The case for a bubble:
Over-valuation – 66 (33%) of the high-performance companies SVB tracks at now at or above $1bn in valuation, compared to 19% three months ago;
Tour buses are back in Silicon Valley visiting venture capital offices on Sand Hill Road;
Entrepreneurs are in the drivers seat, using different classes of stock to stay in control of their companies even after raising venture capital;
Burn rates of cash in many industries are higher even than they were in 1999’s dot.com bubble;
Similar companies are raising money;
In the second quarter $12bn was raised, a high comparable to year 2000, and half in internet businesses;
New entrants to venture investing are emerging, from mutual funds;
Traffic on route 101 (between San Francisco and the Valley around Palo Alto) has increased;
Parties are bigger and more lavish on a scale last seen in the dot.com bubble; and
10-year leases on property required for startups;
language of “this time is different” and “business model doesn’t matter”.
The case against:
Disruption in unprecedented numbers of sectors: Becker said in 21 years he has “never seen so many companies go from $0 to $5m in revenues to $50m to $250m;
The market capitalisation of just three companies (Apple, Google and Alibaba) is $387bn, enough to fuel unprecedented buying of VC-backed companies; and
Startup costs are down and company formation is up and they can find customers as big companies are prepared to use them.

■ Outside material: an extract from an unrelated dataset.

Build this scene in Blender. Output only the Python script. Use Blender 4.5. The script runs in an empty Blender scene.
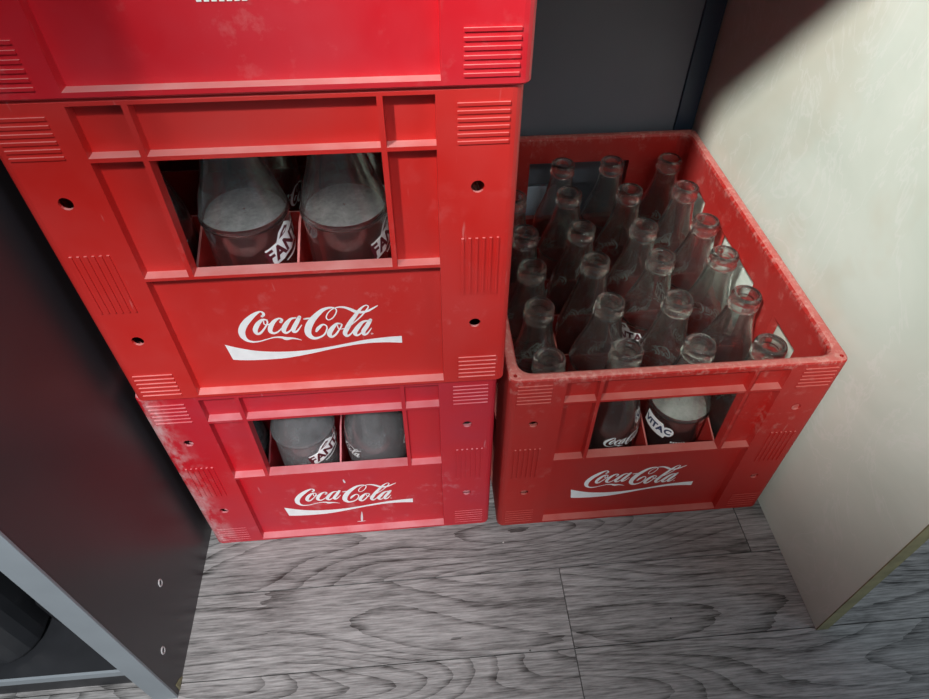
import bpy, bmesh, math, random
from mathutils import Vector, Matrix

# ------------------------------------------------------------------ camera, world, lights, exposure
scene = bpy.context.scene
COL = scene.collection
cam_data = bpy.data.cameras.new('camera'); cam = bpy.data.objects.new('camera', cam_data); COL.objects.link(cam)
RX = Vector((0.9963903904630463, -0.08480280617291823, 0.0038098860800465104))
UP = Vector((0.05894265653239631, 0.7234495955232403, 0.6878564137799139))
FW = Vector((0.06108841467617595, 0.6851490106556811, -0.7258367852278451))
cam.matrix_world = Matrix(((RX.x, UP.x, -FW.x, -0.21895), (RX.y, UP.y, -FW.y, -0.34693),
                           (RX.z, UP.z, -FW.z, 0.65935), (0, 0, 0, 1)))
cam_data.sensor_width = 36.0; cam_data.lens = 641.777 / 929 * 36; cam_data.clip_start = .01
scene.camera = cam

world = bpy.data.worlds.new('world'); scene.world = world; world.use_nodes = True
bg = world.node_tree.nodes['Background']
wt = world.node_tree; _tc = wt.nodes.new('ShaderNodeTexCoord'); _sx = wt.nodes.new('ShaderNodeSeparateXYZ'); _rp = wt.nodes.new('ShaderNodeValToRGB')
wt.links.new(_tc.outputs['Generated'], _sx.inputs[0]); wt.links.new(_sx.outputs[2], _rp.inputs[0]); wt.links.new(_rp.outputs[0], bg.inputs[0])
_e = _rp.color_ramp.elements; _e[0].position = 0; _e[0].color = (.10, .125, .15, 1); _e[1].position = .9; _e[1].color = (.44, .48, .52, 1)   # dim room, paler ceiling
bg.inputs[1].default_value = .42

def aim(o, tgt):
    o.rotation_euler = (Vector(tgt) - o.location).to_track_quat('-Z', 'Y').to_euler()
def spot(name, loc, tgt, energy, angle, blend, color, radius):
    l = bpy.data.lights.new(name, 'SPOT'); l.energy = energy; l.spot_size = math.radians(angle); l.spot_blend = blend
    l.color = color; l.shadow_soft_size = radius
    o = bpy.data.objects.new(name, l); o.location = loc; COL.objects.link(o); aim(o, tgt); return o
def area(name, loc, tgt, energy, sx, sy, color):
    l = bpy.data.lights.new(name, 'AREA'); l.shape = 'RECTANGLE'; l.size = sx; l.size_y = sy; l.energy = energy; l.color = color
    o = bpy.data.objects.new(name, l); o.location = loc; COL.objects.link(o); aim(o, tgt); return o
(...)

Result: two-thirds of the 100 Valley cognoscenti said “no bubble”.
Global Corporate Venturing’s Powerlist 100
To show leadership requires a team. And only together can the most remarkable results be seen.
In their acceptance speeches when collecting their Global Corporate Venturing Powerlist 100 awards, Arvind Sodhani, president of Intel Capital, and Nagraj Kashyap, head of peer Qualcomm Ventures, ranked first and second respectively, both made it clear that their own successes were due to their teams’ efforts, rather than just their own.

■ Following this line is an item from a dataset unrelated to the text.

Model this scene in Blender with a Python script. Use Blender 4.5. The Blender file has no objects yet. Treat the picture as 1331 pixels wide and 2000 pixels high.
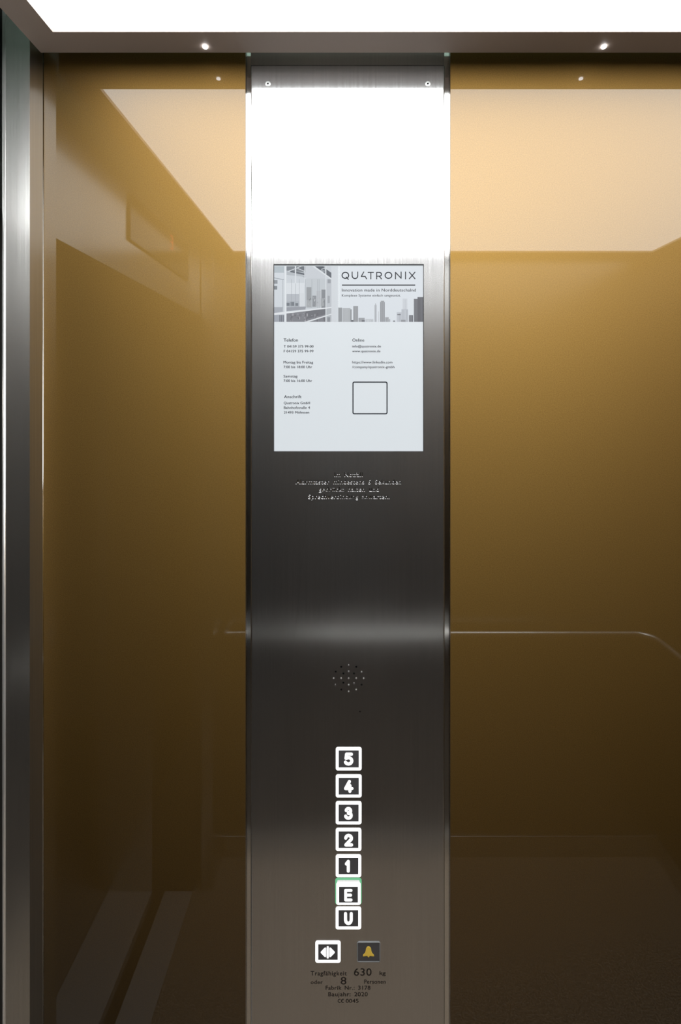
import bpy, bmesh, math, random
from mathutils import Vector

# ------------------------------------------------------------------ set-up
scene = bpy.context.scene
COL = scene.collection
PI = math.pi
C0 = 0.787                      # camera to control wall
F = 1001.0                      # focal length in pixels of the 1331x2000 frame
K = C0 / F                      # metres per pixel on the control wall
CX, CY = 687.0, 775.0           # where the optical axis meets the frame
ZC = 2146 * K                   # camera height
D = 1.10                        # car width (control wall to opposite wall)
XL, XR = -602 * K, 1428 * K     # door side wall, far side wall
ZL = ZC + 652 * K               # underside of the light ceiling
ZT = ZL + 0.10                  # roof of the car

cam_d = bpy.data.cameras.new('camera')
cam = bpy.data.objects.new('camera', cam_d)
COL.objects.link(cam)
cam.location = (0, -C0, ZC)
cam.rotation_euler = (PI / 2, 0, 0)
cam_d.sensor_fit = 'HORIZONTAL'
cam_d.sensor_width = 36.0
cam_d.lens = F / 1331 * 36
cam_d.shift_x = -(CX - 665.5) / 1331
cam_d.shift_y = -(1000 - CY) / 1331
cam_d.clip_start = 0.01
scene.camera = cam

world = bpy.data.worlds.new('world')
scene.world = world
world.use_nodes = True
bg = world.node_tree.nodes['Background']
bg.inputs[0].default_value = (1.0, 0.9, 0.78, 1)
bg.inputs[1].default_value = 0.02

scene.view_settings.view_transform = 'Standard'
scene.view_settings.look = 'None'
scene.view_settings.gamma = 1
scene.view_settings.exposure = 0.0
scene.view_settings.use_curve_mapping = False
scene.cycles.max_bounces = 10
scene.cycles.glossy_bounces = 6

CEILING_GLOW = 6.8


def lin(c):
    r = []
    for v in c:
        v /= 255.0
        r.append(v / 12.92 if v <= 0.04045 else ((v + 0.055) / 1.055) ** 2.4)
    return tuple(r) + (1.0,)


# ------------------------------------------------------------------ materials
def new_mat(name):
    m = bpy.data.materials.new(name)
    m.use_nodes = True
    nt = m.node_tree
    return m, nt, nt.nodes['Principled BSDF']


def plain(name, col, rough=0.5, metal=0.0, spec=0.5, coat=0.0):
    m, nt, b = new_mat(name)
    b.inputs['Base Color'].default_value = col if len(col) == 4 else tuple(col) + (1,)
    b.inputs['Roughness'].default_value = rough
    b.inputs['Metallic'].default_value = metal
    b.inputs['Specular IOR Level'].default_value = spec
    b.inputs['Coat Weight'].default_value = coat
    b.inputs['Coat Roughness'].default_value = 0.0
    return m


def glow(name, col, strength, rough=0.3):
    m, nt, b = new_mat(name)
    b.inputs['Base Color'].default_value = (0.02, 0.02, 0.02, 1)
    b.inputs['Roughness'].default_value = rough
    b.inputs['Emission Color'].default_value = col if len(col) == 4 else tuple(col) + (1,)
    b.inputs['Emission Strength'].default_value = strength
    return m


def noise(nt, scale, vec_scale=(1, 1, 1), detail=3, rough=0.6):
    tc = nt.nodes.new('ShaderNodeTexCoord')
    mp = nt.nodes.new('ShaderNodeMapping')
    mp.inputs['Scale'].default_value = vec_scale
    n = nt.nodes.new('ShaderNodeTexNoise')
    n.inputs['Scale'].default_value = scale
    n.inputs['Detail'].default_value = detail
    n.inputs['Roughness'].default_value = rough
    nt.links.new(tc.outputs['Object'], mp.inputs['Vector'])
    nt.links.new(mp.outputs['Vector'], n.inputs['Vector'])
    return n


def ramp(nt, src, stops):
    r = nt.nodes.new('ShaderNodeValToRGB')
    el = r.color_ramp.elements
    el[0].position, el[0].color = stops[0]
    el[1].position, el[1].color = stops[1]
    for p, c in stops[2:]:
        e = el.new(p)
        e.color = c
    nt.links.new(src, r.inputs['Fac'])
    return r


def steel(name, col, rough, var=0.03, broad=0.0, grain=(420, 420, 4)):
    """brushed stainless steel, grain running vertically"""
    m, nt, b = new_mat(name)
    b.inputs['Metallic'].default_value = 1.0
    n = noise(nt, 1.0, grain, 2)
    big = noise(nt, 5.0, (1.6, 1.6, 0.5), 2)
    mx = nt.nodes.new('ShaderNodeMath'); mx.operation = 'MULTIPLY_ADD'
    mx.inputs[1].default_value = 0.65
    nt.links.new(n.outputs['Fac'], mx.inputs[0])
    m2 = nt.nodes.new('ShaderNodeMath'); m2.operation = 'MULTIPLY'
    m2.inputs[1].default_value = 0.35
    nt.links.new(big.outputs['Fac'], m2.inputs[0])
    nt.links.new(m2.outputs[0], mx.inputs[2])
    lo = tuple(v * 0.93 for v in col) + (1,)
    hi = tuple(min(1, v * 1.07) for v in col) + (1,)
    r = ramp(nt, mx.outputs[0], [(0.3, lo), (0.7, hi)])
    nt.links.new(r.outputs['Color'], b.inputs['Base Color'])
    mr = nt.nodes.new('ShaderNodeMapRange')
    mr.inputs['From Min'].default_value = 0.3
    mr.inputs['From Max'].default_value = 0.7
    mr.inputs['To Min'].default_value = rough - var
    mr.inputs['To Max'].default_value = rough + var
    nt.links.new(mx.outputs[0], mr.inputs['Value'])
    nt.links.new(mr.outputs['Result'], b.inputs['Roughness'])
    if broad:
        # coarser scratches scatter a share of the light more widely
        b2 = nt.nodes.new('ShaderNodeBsdfPrincipled')
        b2.inputs['Metallic'].default_value = 1.0
        b2.inputs['Roughness'].default_value = 0.42
        nt.links.new(r.outputs['Color'], b2.inputs['Base Color'])
        ms = nt.nodes.new('ShaderNodeMixShader')
        ms.inputs[0].default_value = broad
        nt.links.new(b.outputs[0], ms.inputs[1]); nt.links.new(b2.outputs[0], ms.inputs[2])
        nt.links.new(ms.outputs[0], nt.nodes['Material Output'].inputs['Surface'])
    return m


def gold_glass():
    """back-painted glass: pearly gold paint under a clear glossy sheet"""
    m, nt, b = new_mat('gold_back_painted_glass')
    n = noise(nt, 700, (1, 1, 1), 2, 0.7)
    r = ramp(nt, n.outputs['Fac'], [(0.25, GOLD_LO), (0.75, GOLD_HI)])
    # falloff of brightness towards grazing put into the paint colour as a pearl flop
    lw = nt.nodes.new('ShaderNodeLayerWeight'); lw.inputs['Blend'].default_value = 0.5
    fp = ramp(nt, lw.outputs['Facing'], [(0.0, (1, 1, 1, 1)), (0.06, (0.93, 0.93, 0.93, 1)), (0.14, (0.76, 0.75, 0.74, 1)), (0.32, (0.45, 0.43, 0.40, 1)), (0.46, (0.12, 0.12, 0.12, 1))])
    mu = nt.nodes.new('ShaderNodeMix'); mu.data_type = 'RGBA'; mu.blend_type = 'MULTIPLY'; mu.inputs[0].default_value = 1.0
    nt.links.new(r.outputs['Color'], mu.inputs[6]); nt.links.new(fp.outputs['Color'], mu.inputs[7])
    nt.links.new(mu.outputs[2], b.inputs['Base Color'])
    b.inputs['Metallic'].default_value = 0.9
    b.inputs['Roughness'].default_value = 0.63
    b.inputs['Coat Weight'].default_value = 1.0
    b.inputs['Coat IOR'].default_value = 1.5
    b.inputs['Coat Roughness'].default_value = 0.0
    return m


GOLD_LO = (0.222, 0.126, 0.030, 1)
GOLD_HI = (0.348, 0.206, 0.053, 1)

M = {}
M['steel'] = steel('brushed_steel', (0.52, 0.51, 0.505), 0.13, 0.02, 0.2)
M['steel_wall'] = steel('satin_steel', (0.54, 0.54, 0.53), 0.2, 0.02, 0.4)
M['jamb'] = steel('jamb_steel', (0.48, 0.47, 0.45), 0.19, 0.02, 0.25)
M['rail'] = plain('satin_rail', (0.95, 0.94, 0.92), 0.28, 0.85)
M['dark_steel'] = steel('dark_satin_steel', (0.20, 0.195, 0.19), 0.30)
M['smooth_steel'] = steel('smooth_steel', (0.66, 0.65, 0.63), 0.09, 0.01)
M['polished'] = plain('polished_steel', (0.75, 0.74, 0.72), 0.08, 1.0)
M['gold'] = gold_glass()
M['groove'] = plain('groove_black', (0.004, 0.004, 0.004), 0.8, 0.0, 0.04)
M['rubber'] = plain('black_gasket', (0.012, 0.012, 0.014), 0.45)
M['frame_paint'] = plain('ceiling_frame_paint', (0.55, 0.45, 0.39), 0.5)
M['void'] = plain('green_glow_roof', (0.022, 0.050, 0.033), 0.7)  # roof colour carries the greenish light of the gap above the frame
M['diffuser'] = glow('light_diffuser', (0.955, 0.985, 1.0), CEILING_GLOW, 0.5)
M['led'] = glow('led_spot', (0.95, 0.97, 1.0), 12.0)
M['lit'] = glow('lit_button_white', (1.0, 1.0, 1.0), 1.5)
M['lit_green'] = glow('lit_button_green', lin((112, 200, 145)), 0.9)
M['red_led'] = glow('red_led', (1.0, 0.08, 0.03), 8.0)
M['keycap'] = plain('button_grey', (0.075, 0.072, 0.076), 0.38, 0.0)
M['dim_ring'] = plain('unlit_grey_ring', (0.20, 0.205, 0.205), 0.35)
M['bell'] = plain('yellow_bell', (0.92, 0.62, 0.085), 0.4)
M['ink'] = plain('engraved_brown_ink', (0.012, 0.007, 0.005), 0.6)
M['dark_glass'] = plain('indicator_glass', (0.03, 0.03, 0.03), 0.15)
M['hall'] = plain('hall_wall', (0.16, 0.14, 0.12), 0.8)
M['sill'] = plain('sill_aluminium', (0.50, 0.48, 0.45), 0.5, 0.25)
M['screw'] = plain('screw_zinc', (0.80, 0.80, 0.78), 0.38, 0.45)


def carpet():
    m, nt, b = new_mat('speckled_floor')
    n = noise(nt, 210, (1, 1, 1), 3, 0.8)
    r = ramp(nt, n.outputs['Fac'], [(0.36, (0.05, 0.036, 0.025, 1)), (0.64, (0.50, 0.40, 0.30, 1))])
    nt.links.new(r.outputs['Color'], b.inputs['Base Color'])
    b.inputs['Roughness'].default_value = 0.75
    return m


M['floor'] = carpet()


def screen_mat(name, col, s=1.0):
    m, nt, b = new_mat(name)
    g = 0.10 if sum(col) > 500 else 0.005
    b.inputs['Base Color'].default_value = (g, g, g, 1)
    b.inputs['Roughness'].default_value = 0.12
    b.inputs['Emission Color'].default_value = lin(col)
    b.inputs['Emission Strength'].default_value = s
    return m


M['scr_bg'] = screen_mat('display_pale', (214, 221, 226), 0.86)
M['scr_ink'] = screen_mat('display_ink', (48, 50, 57))
M['scr_ink2'] = screen_mat('display_black', (30, 34, 42))


def picture_mat():
    m, nt, b = new_mat('display_picture')
    a = nt.nodes.new('ShaderNodeAttribute')
    a.attribute_name = 'picture'
    b.inputs['Base Color'].default_value = (0.006, 0.006, 0.007, 1)
    b.inputs['Roughness'].default_value = 0.12
    nt.links.new(a.outputs['Color'], b.inputs['Emission Color'])
    b.inputs['Emission Strength'].default_value = 1.0
    return m


M['scr_pic'] = picture_mat()


# ------------------------------------------------------------------ helpers
def X(px):
    return (px - CX) * K


def Z(py):
    return ZC - (py - CY) * K


def link(name, me, mat, parent=None, smooth=False):
    o = bpy.data.objects.new(name, me)
    COL.objects.link(o)
    if mat is not None:
        me.materials.append(mat)
    if parent is not None:
        o.parent = parent
    if smooth:
        for p in me.polygons:
            p.use_smooth = True
    return o


def from_bm(name, bm, mat, parent=None, smooth=False):
    me = bpy.data.meshes.new(name)
    bm.normal_update()
    bm.to_mesh(me)
    bm.free()
    return link(name, me, mat, parent, smooth)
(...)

Under Sodhani and Kashyap, both Intel Capital and Qualcomm Ventures have shown that venture capital can be a large, successful and multinational business.
In the first six months of the year, Intel Capital, which has a team of 200 managing more than $11bn, saw $162m returned from its portfolio company exits, adding to the 567 over its near-25 year history.
But in an era of ever-faster technological and societal change, when CEOs can expect to last only three years at a listed company, true leadership comes from having the time to see ideas put into practice.
As Toby Lewis, editor of Global Corporate Venturing and author of the Powerlist 100, notes in his awards supplement only one individual in the top 25 list has left the industry of more than 1,100 units in the past two years. This requires the ability to grow and shape teams as well as have their buy-in to grow together.